**TASK STATEMENT**
Repeat everything from the first line of the listing below through the line that contains "b.build('small_vault', M['rough_ashlar'], tomb)", exactly. Leave out pictures.

:: EXTRACTED MATERIAL

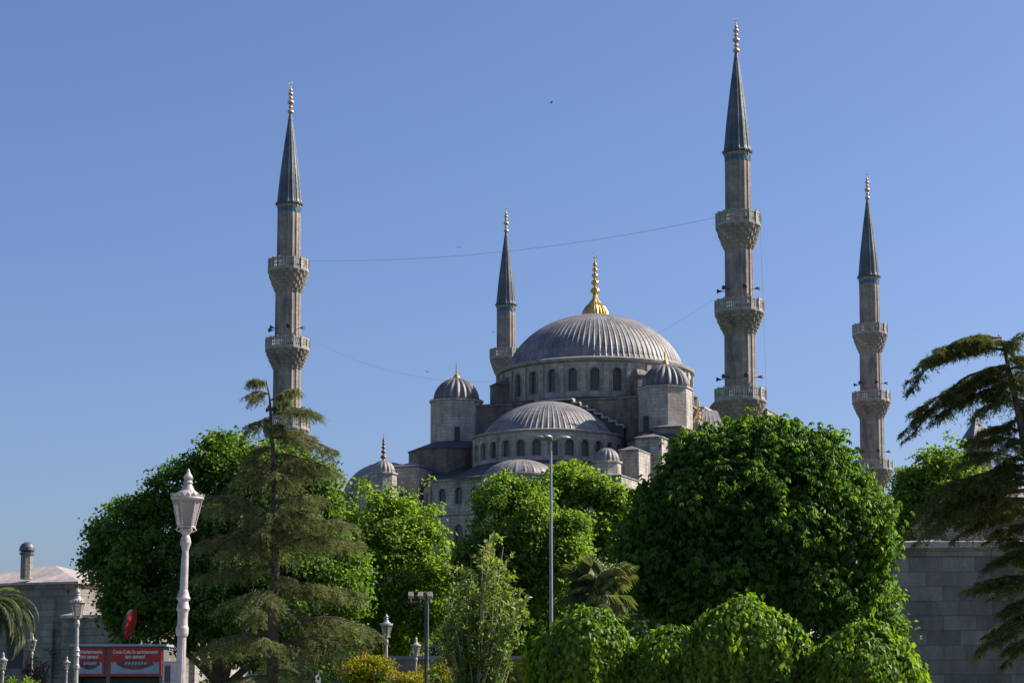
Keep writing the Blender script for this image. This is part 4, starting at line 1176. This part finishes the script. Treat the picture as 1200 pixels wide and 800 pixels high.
# right-hand tomb building
YB = 70.0; p = T(1046, 640, YB)
tomb = empty('stone_building', (p.x, YB, 0), R(-5), 'plain grey ashlar building with a flat lead eave, behind the dark cedar', 'building')
Hh = p.z
b = MB(); b.box(0, 9, 0, 9, 0, Hh - .35); b.build('wall', M['grey_ashlar'], tomb)
b = MB(); b.box(-.06, 9.06, -.06, 9.06, Hh - .348, Hh - .16); b.box(-.14, 9.14, -.14, 9.14, Hh - .158, Hh - .08); b.build('cornice', M['grey_ashlar'], tomb)
b = MB(); b.box(-.22, 9.22, -.22, 9.22, Hh - .078, Hh + .02); b.roof([(-.22, -.22), (9.22, -.22), (9.22, 9.22), (-.22, 9.22)], Hh + .14, (4.5, 4.5, Hh + .7), 0)
b.build('roof', M['roof_lead'], tomb)
oc = [(4.6 + 3.3 * math.cos(R(22.5 + 45 * k)), 4.6 + 3.3 * math.sin(R(22.5 + 45 * k))) for k in range(8)]
b = MB(); b.prism(oc, Hh + .2, Hh + 1.05); tm = b.build('drum', M['rough_ashlar'], tomb)
oc2 = [(4.6 + (x - 4.6) * 1.05, 4.6 + (y - 4.6) * 1.05) for x, y in oc]
b = MB(); b.prism(oc2, Hh + 1.052, Hh + 1.2); b.build('drum_cornice', M['cornice'], tm)
b = MB(); b.lathe([(3.1, Hh + 1.2)] + dome_prof(3.05, Hh + 1.22, 1.5, 10), 20 * 5, (4.6, 4.6), rf=lambda i, z: 1 + (.01 if i % 5 == 0 else 0)); b.build('dome', M['roof_lead'], tomb)
for k, (x0, x1) in enumerate(((1.8, 3.3), (3.6, 5.4), (5.8, 7.6))):
    b = MB(); n = 8; xm = (x0 + x1) / 2; hw = (x1 - x0) / 2
    for i in range(n):
        a0 = x0 + (x1 - x0) * i / n; a1 = x0 + (x1 - x0) * (i + 1) / n
        z0_ = Hh + .35 + .42 * math.sqrt(max(0, 1 - ((a0 - xm) / hw) ** 2)); z1_ = Hh + .35 + .42 * math.sqrt(max(0, 1 - ((a1 - xm) / hw) ** 2))
        b.face([(a0, .5, Hh), (a1, .5, Hh), (a1, .5, z1_), (a0, .5, z0_)]); b.face([(a0, .5, z0_), (a1, .5, z1_), (a1, 1.3, z1_), (a0, 1.3, z0_)])
    b.build('small_vault', M['rough_ashlar'], tomb)

# slim tower with a pyramid roof beyond it
YT = 92.0; p = T(1145, 521, YT); q = T(1145, 487, YT)
tw = empty('stone_tower', (p.x, YT, 0), R(20), 'slim stone tower with a pointed grey pyramid roof, showing through the cedar branches', 'tower')
b = MB(); b.box(-.46, .46, -.46, .46, 0, p.z - .12); b.box(-.54, .54, -.54, .54, p.z - .118, p.z - .01); b.build('wall', M['rough_ashlar'], tw)
b = MB(); b.roof([(-.58, -.58), (.58, -.58), (.58, .58), (-.58, .58)], p.z + .12, (0, 0, q.z), .04); b.build('roof', M['lead_spire'], tw)

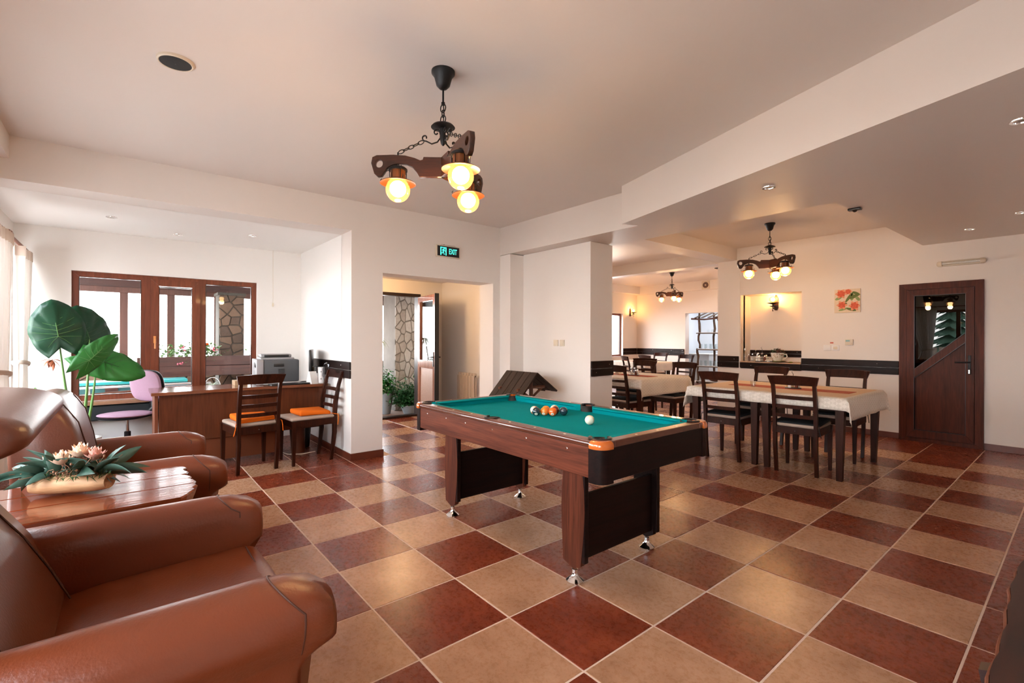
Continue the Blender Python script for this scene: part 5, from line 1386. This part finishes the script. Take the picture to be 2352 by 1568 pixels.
# ================================================================== BIG LEAFED PLANT
pp = T('elephant_ear_plant', 'tall potted plant with huge heart-shaped leaves by the office window', 'potted plant', (-1.1, -1.22, 0))
b = B(); b.lathe([(.12, 0), (.16, .30), (.17, .30), (.17, .33), (.155, .33), (.14, .28), (.001, .28)], None, 28); b.build('pot', mat('white_pot', (.7, .68, .65), .4), pp)
b = B(); b.lathe([(.001, .30), (.15, .295)], None, 20, cap=False); b.build('soil', BARK, pp)
def heart(L_, W_, n=16):
    """outline from tip (0,L) round; returns list; attachment at origin"""
    pts = []
    for i in range(n+1):
        t = i/n; a = t*PI
        x = W_*math.sin(a)**.85*(1 - .12*math.cos(a)); y = L_*.5*(1+math.cos(a)) - L_*.34*(t**1.0) - L_*.06*math.sin(a)
        if t > .82: x = W_*.62*(1-(t-.82)/.18)**.75 if t < 1 else 0; y = -L_*.32+((t-.82)/.18)**2*L_*.15
        pts.append((x, y if y > 0 else y*1.75))
    return pts
def bigleaf(center, normal, tipdir, L_, W_, m, vm, base, fold=.18, wav=.012, rnd=0):
    nn = Vector(normal).normalized(); td = Vector(tipdir); td = (td-nn*td.dot(nn)).normalized(); sd = td.cross(nn)
    ol = heart(L_, W_); b = B(); rings = 6; vs = []; fs = []
    full = ol+[(-x, y) for x, y in reversed(ol[1:-1])]
    n_ = len(full)
    for r in range(1, rings+1):
        s_ = r/rings
        for k, (x, y) in enumerate(full):
            X, Y = x*s_, y*s_; Z = -fold*abs(X)*.6 - .45*s_*s_*L_*.16*(1 if Y > 0 else .3) + wav*math.sin(k*1.9+rnd)*s_*s_
            vs.append((X, Y, Z))
    vs.append((0, 0, 0)); c = len(vs)-1
    for k in range(n_): fs.append((c, k, (k+1) % n_))
    for r in range(rings-1):
        for k in range(n_): fs.append((r*n_+k, r*n_+(k+1) % n_, (r+1)*n_+(k+1) % n_, (r+1)*n_+k))
    M = Matrix(((sd.x, td.x, nn.x, center[0]), (sd.y, td.y, nn.y, center[1]), (sd.z, td.z, nn.z, center[2]), (0, 0, 0, 1)))
    Lc = Matrix.Translation(-Vector(pp.location))
    b.raw(vs, fs, Lc @ M); lf = b.build('leaf', m, pp, angle=80, solid=.0015)
    v = B()
    def pt(x, y): 
        s_ = min(1, math.hypot(x, y)/(L_*.7)); return (x, y, -fold*abs(x)*.6-.45*s_*s_*L_*.16*(1 if y > 0 else .3)+.003)
    v.tube([pt(0, L_*t) for t in (0, .2, .4, .6, .8, .93)], [.004, .0035, .003, .0025, .002, .001], 5, M=Lc @ M)
    for sx in (-1, 1):
        for k, (y0, ex_, ey) in enumerate([(0, .80, -.05), (.06, .85, .18), (.16, .80, .34), (.28, .66, .48), (.42, .50, .62), (.0, .42, -.26)]):
            v.tube([pt(0, L_*y0), pt(sx*W_*ex_*.5, L_*(y0+(ey-y0)*.42)), pt(sx*W_*ex_, L_*ey)], [.0024, .0018, .001], 4, M=Lc @ M)
    v.build('vein', vm, lf)
    st = B(); p0 = Vector((base[0], base[1], .30)); p1 = Vector(center)-Vector(pp.location)+nn*-.004
    mid_ = (p0+p1)/2+Vector((base[0]*.6, base[1]*.6, .06))
    st.tube([tuple(p0.lerp(mid_, t).lerp(mid_.lerp(p1, t), t)) for t in [i/8 for i in range(9)]], [.014-.0011*i for i in range(9)], 8); st.build('stalk', STALK, pp)
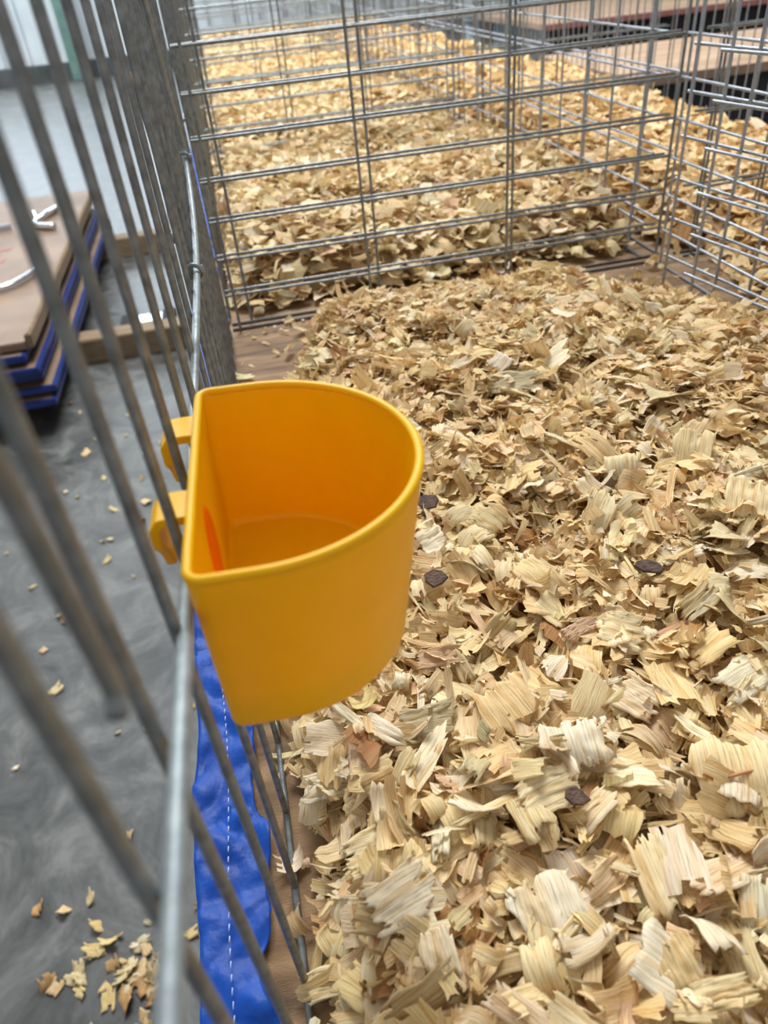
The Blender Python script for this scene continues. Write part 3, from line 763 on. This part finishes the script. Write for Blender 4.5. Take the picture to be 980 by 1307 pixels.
# bark chips
def chip_mesh(seed, a, b, t):
    r = random.Random(seed); n = 7
    bm = bmesh.new(); top = []; bot = []
    for i in range(n):
        an = 2 * math.pi * i / n; q = r.uniform(0.75, 1.1)
        top.append(bm.verts.new((a * q * math.cos(an) * 0.9, b * q * math.sin(an) * 0.9, t / 2 + r.uniform(-.2, .2) * t))); bot.append(bm.verts.new((a * q * math.cos(an), b * q * math.sin(an), -t / 2)))
    bm.faces.new(top); bm.faces.new(bot[::-1])
    for i in range(n): bm.faces.new((top[i - 1], bot[i - 1], bot[i], top[i]))
    bmesh.ops.recalc_face_normals(bm, faces=bm.faces[:])
    me = bpy.data.meshes.new('chip'); bm.to_mesh(me); bm.free(); return me
for i, (c, a, b, lab) in enumerate([((556, 737), 0.0048, 0.0042, 'square dark bark chip beside the cup'), ((545, 640), 0.006, 0.004, 'dark bark chip half hidden behind the cup rim'),
                                    ((736, 1016), 0.0036, 0.0028, 'small dark bark chip lying on a foreground shaving'), ((828, 722), 0.007, 0.0028, 'long dark bark chip in the centre right of the bed')]):
    p, u, v, n = place_px(c, (10, 0), (0, 10), 0.4, 0.009)
    o = link('bark_chip', chip_mesh(i, a * 1.15, b * 1.15, 0.0011), M_BARK); o.location = p; o.rotation_euler = Vector(n).to_track_quat('Z', 'Y').to_euler()
    tag(o, lab, 'bark chip')

# ochre strip end and black strap lying on the board beyond the bed
q = on_z((938, 409), 0.004)
o = link('ochre_strip', box_mesh(-0.016, 0.016, -0.006, 0.006, -0.003, 0.003, 0.001), M_YTAPE); o.location = q; o.rotation_euler = (0, 0, 0.1); tag(o, 'short ochre plastic strip on the board under the right wire panel', 'strip')
q = on_z((955, 420), 0.002)
o = link('black_strap', box_mesh(-0.03, 0.03, -0.004, 0.004, -0.0015, 0.0015, 0.0006), M_DARK); o.location = q; o.rotation_euler = (0, 0, 0.25); tag(o, 'thin black strap on the board beside the ochre strip', 'strap')

# ------------------------------------------------------------------ crumbs on the concrete
FM = []
for i in range(12):
    r = np.random.default_rng(9000 + i); L = r.uniform(0.012, 0.026)
    P, uvs, keep = flake_grid(L, L * r.uniform(0.4, 0.9), 4, 5, r.normal(0, 1.0), r.normal(0, 0.4), 0.3, 0.12, 9000 + i)
    FM.append(solid_flake(P, uvs + r.uniform(-30, 30, 2), keep, 4, 5, 0.0008, np.clip(tints(1)[0] * 1.05, 0, 0.95), 'crumb'))
spots = [(8, 706), (80, 790), (70, 880), (145, 650), (75, 785), (132, 610), (180, 610), (185, 640), (55, 830), (20, 980), (165, 1065), (150, 935), (185, 930), (48, 1160), (113, 1148), (126, 1180), (205, 565), (160, 555), (130, 690),
         (110, 578), (102, 526), (200, 515), (190, 585), (215, 700), (170, 735), (60, 1255), (90, 1250), (243, 1190), (255, 1155), (248, 900)]
for k in range(48):
    spots.append((random.gauss(*random.choice([(185, 24), (110, 26), (195, 18)])), random.gauss(1250, 42)))
for k in range(20):
    spots.append((random.uniform(20, 230), random.uniform(480, 800)))
for i, s in enumerate(spots):
    p = on_z(s, FZ + 0.004)
    o = link('floor_crumb', FM[i % 12]); o.location = p
    o.rotation_euler = (random.gauss(0, 0.4), random.gauss(0, 0.4), random.uniform(0, 6.28)); s_ = random.uniform(0.6, 1.3) * (1.25 if s[1] > 1150 else 1.0); o.scale = (s_, s_, s_)
    tag(o, 'small shaving fallen onto the grey concrete aisle', 'wood shaving', 'shavings fallen on the concrete')

# ------------------------------------------------------------------ stacked boards in the aisle
def blue_board(x0, x1, y0, y1, z0, z1, lab, topm, dark_slit):
    root = empty('framed_board', ((x0 + x1) / 2, (y0 + y1) / 2, z0), lab, 'board', 'stacked blue-edged boards')
    rel(link('panel', box_mesh(x0 + 0.012, x1 - 0.012, y0 + 0.012, y1 - 0.012, z0 + 0.004, z1 - 0.002), topm, root), root)
    for (a, b, c, d) in ((x0, x0 + 0.012, y0, y1), (x1 - 0.012, x1, y0, y1), (x0 + 0.012, x1 - 0.012, y0, y0 + 0.012), (x0 + 0.012, x1 - 0.012, y1 - 0.012, y1)):
        rel(link('edge_strip', box_mesh(a, b, c, d, z0, z1, 0.003), M_BLUE, root), root)
for i, zt in enumerate((-0.664, -0.632, -0.600, -0.568, -0.536)):
    blue_board(-1.5, -0.60 + 0.018 * (i % 2) + 0.01 * i * -1 + 0.03, 1.98 + 0.02 * (i % 3), 3.78 - 0.03 * i, zt, zt + 0.020,
               ['blue-edged board at the foot of the stack in the aisle', 'blue-edged board second from the floor in the aisle stack', 'blue-edged board third from the floor in the aisle stack', 'blue-edged board fourth from the floor in the aisle stack', 'blue-edged board directly under the brown top board'][i], M_CARD, 0)
top = empty('top_board', (-1.05, 2.9, -0.512), 'brown board with red print and wire parts, topmost of the aisle stack', 'board')
rel(link('panel', box_mesh(-1.5, -0.602, 2.03, 3.8, -0.512, -0.49, 0.003), M_CARD, top), top)
rel(link('side_rail', box_mesh(-0.602, -0.585, 2.03, 3.8, -0.512, -0.47, 0.004), M_BATTEN, top), top)
for i, (x, y, w) in enumerate([(-0.86, 2.98, 0.05), (-0.90, 2.90, 0.06), (-0.85, 2.84, 0.04), (-0.92, 3.06, 0.05)]):
    rel(link('red_print', box_mesh(x - w, x + w, y - 0.018, y + 0.018, -0.4905, -0.4888), M_RED, top), top)
zw = -0.4755
o = link('bent_wire_handle', tubes_mesh([smooth_path([(-1.0, 2.25, zw), (-0.86, 2.42, zw), (-0.80, 2.47, zw), (-0.72, 2.50, zw), (-0.66, 2.62, zw)], 6)], 0.012, 8), M_CHROME); tag(o, 'bent steel wire handle lying on the brown board', 'handle')
o = link('steel_latch', tubes_mesh([smooth_path([(-0.80, 3.42, zw), (-0.77, 3.30, zw), (-0.765, 3.22, zw), (-0.68, 3.16, zw)], 6), [(-0.77, 3.3, zw), (-0.71, 3.46, zw)]], 0.014, 8), M_CHROME); tag(o, 'shiny steel latch lying on the far end of the brown board', 'latch')
o = link('steel_rod', tubes_mesh([[(-1.4, 3.16, zw), (-0.86, 3.26, zw)]], 0.012, 8), M_CHROME); tag(o, 'straight steel rod lying across the brown board', 'rod')
for i, (ya, x0, x1, lab) in enumerate(((3.62, -1.6, -0.30, 'far timber batten under the board stack'), (2.47, -1.6, -0.22, 'near timber batten under the board stack'))):
    o = link('batten', box_mesh(x0, x1, ya - 0.045, ya + 0.045, FZ, FZ + 0.084, 0.004), M_BATTEN); tag(o, lab, 'batten')
o = empty('metal_bracket', tuple(on_z((192, 413), FZ)), 'small shiny bracket with dark ends on the concrete by the batten', 'bracket')
link('plate', box_mesh(-0.05, 0.05, -0.05, 0.05, 0.0, 0.02, 0.004), M_CHROME, o)
link('end_block', box_mesh(-0.10, -0.05, -0.05, 0.05, 0.0, 0.03, 0.004), M_DARK, o)
link('end_block', box_mesh(0.05, 0.10, -0.05, 0.05, 0.0, 0.03, 0.004), M_DARK, o)

# ------------------------------------------------------------------ tables across the hall on the right
def far_table(x0, x1, y0, y1, zt, lab, redge):
    root = empty('plywood_table', ((x0 + x1) / 2, (y0 + y1) / 2, FZ), lab, 'table')
    n = 3
    for i in range(n):
        a = x0 + (x1 - x0) * i / n; b = x0 + (x1 - x0) * (i + 1) / n - 0.004
        rel(link('table_top', box_mesh(a, b, y0, y1, zt - 0.02, zt), M_PLY, root), root)
    rel(link('shade_panel', box_mesh(x0 + 0.02, x1 - 0.02, y0 + 0.02, y0 + 0.03, FZ + 0.02, zt - 0.02), M_DARK, root), root)  # dark panel added to stand for the shade under the table
    for x in (x0 + 0.06, x1 - 0.06):
        for y in (y0 + 0.08, y1 - 0.06):
            rel(link('leg', box_mesh(x - 0.025, x + 0.025, y - 0.025, y + 0.025, FZ, zt - 0.02), M_BATTEN, root), root)
    if redge: rel(link('edge_strip', box_mesh(x0, x1, y0 - 0.006, y0, zt - 0.02, zt), M_RED, root), root)
far_table(0.98, 3.4, 1.80, 2.38, -0.02, 'plywood table across the right aisle, its under-shade built as a dark panel', False)
far_table(1.35, 4.6, 3.25, 4.2, -0.02, 'second plywood table with a red front edge, farther back', True)
root = empty('teal_bin', (1.95, 5.6, FZ), 'dark teal bin far behind the right-hand cages', 'bin')
link('bin_body', mesh_from(*loft([[(0.20 * s * math.cos(a), 0.20 * s * math.sin(a), zz) for a in np.linspace(0, 2 * math.pi, 24, endpoint=False)] for zz, s in ((0, .8), (0.6, 1.0), (0.6, .95), (0.05, .75))], False, True), 'bin', True), M_TEAL, root)
link('bin_rim', tubes_mesh([[(0.2 * math.cos(a), 0.2 * math.sin(a), 0.6) for a in np.linspace(0, 2 * math.pi, 25)]], 0.012, 8), M_TEAL, root)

::::

**RESPONSE FOR THIS EXERCISE**
Keep writing the Blender script for this image. This is part 4, starting at line 1176. This part finishes the script. Treat the picture as 1200 pixels wide and 800 pixels high.
# right-hand tomb building
YB = 70.0; p = T(1046, 640, YB)
tomb = empty('stone_building', (p.x, YB, 0), R(-5), 'plain grey ashlar building with a flat lead eave, behind the dark cedar', 'building')
Hh = p.z
b = MB(); b.box(0, 9, 0, 9, 0, Hh - .35); b.build('wall', M['grey_ashlar'], tomb)
b = MB(); b.box(-.06, 9.06, -.06, 9.06, Hh - .348, Hh - .16); b.box(-.14, 9.14, -.14, 9.14, Hh - .158, Hh - .08); b.build('cornice', M['grey_ashlar'], tomb)
b = MB(); b.box(-.22, 9.22, -.22, 9.22, Hh - .078, Hh + .02); b.roof([(-.22, -.22), (9.22, -.22), (9.22, 9.22), (-.22, 9.22)], Hh + .14, (4.5, 4.5, Hh + .7), 0)
b.build('roof', M['roof_lead'], tomb)
oc = [(4.6 + 3.3 * math.cos(R(22.5 + 45 * k)), 4.6 + 3.3 * math.sin(R(22.5 + 45 * k))) for k in range(8)]
b = MB(); b.prism(oc, Hh + .2, Hh + 1.05); tm = b.build('drum', M['rough_ashlar'], tomb)
oc2 = [(4.6 + (x - 4.6) * 1.05, 4.6 + (y - 4.6) * 1.05) for x, y in oc]
b = MB(); b.prism(oc2, Hh + 1.052, Hh + 1.2); b.build('drum_cornice', M['cornice'], tm)
b = MB(); b.lathe([(3.1, Hh + 1.2)] + dome_prof(3.05, Hh + 1.22, 1.5, 10), 20 * 5, (4.6, 4.6), rf=lambda i, z: 1 + (.01 if i % 5 == 0 else 0)); b.build('dome', M['roof_lead'], tomb)
for k, (x0, x1) in enumerate(((1.8, 3.3), (3.6, 5.4), (5.8, 7.6))):
    b = MB(); n = 8; xm = (x0 + x1) / 2; hw = (x1 - x0) / 2
    for i in range(n):
        a0 = x0 + (x1 - x0) * i / n; a1 = x0 + (x1 - x0) * (i + 1) / n
        z0_ = Hh + .35 + .42 * math.sqrt(max(0, 1 - ((a0 - xm) / hw) ** 2)); z1_ = Hh + .35 + .42 * math.sqrt(max(0, 1 - ((a1 - xm) / hw) ** 2))
        b.face([(a0, .5, Hh), (a1, .5, Hh), (a1, .5, z1_), (a0, .5, z0_)]); b.face([(a0, .5, z0_), (a1, .5, z1_), (a1, 1.3, z1_), (a0, 1.3, z0_)])
    b.build('small_vault', M['rough_ashlar'], tomb)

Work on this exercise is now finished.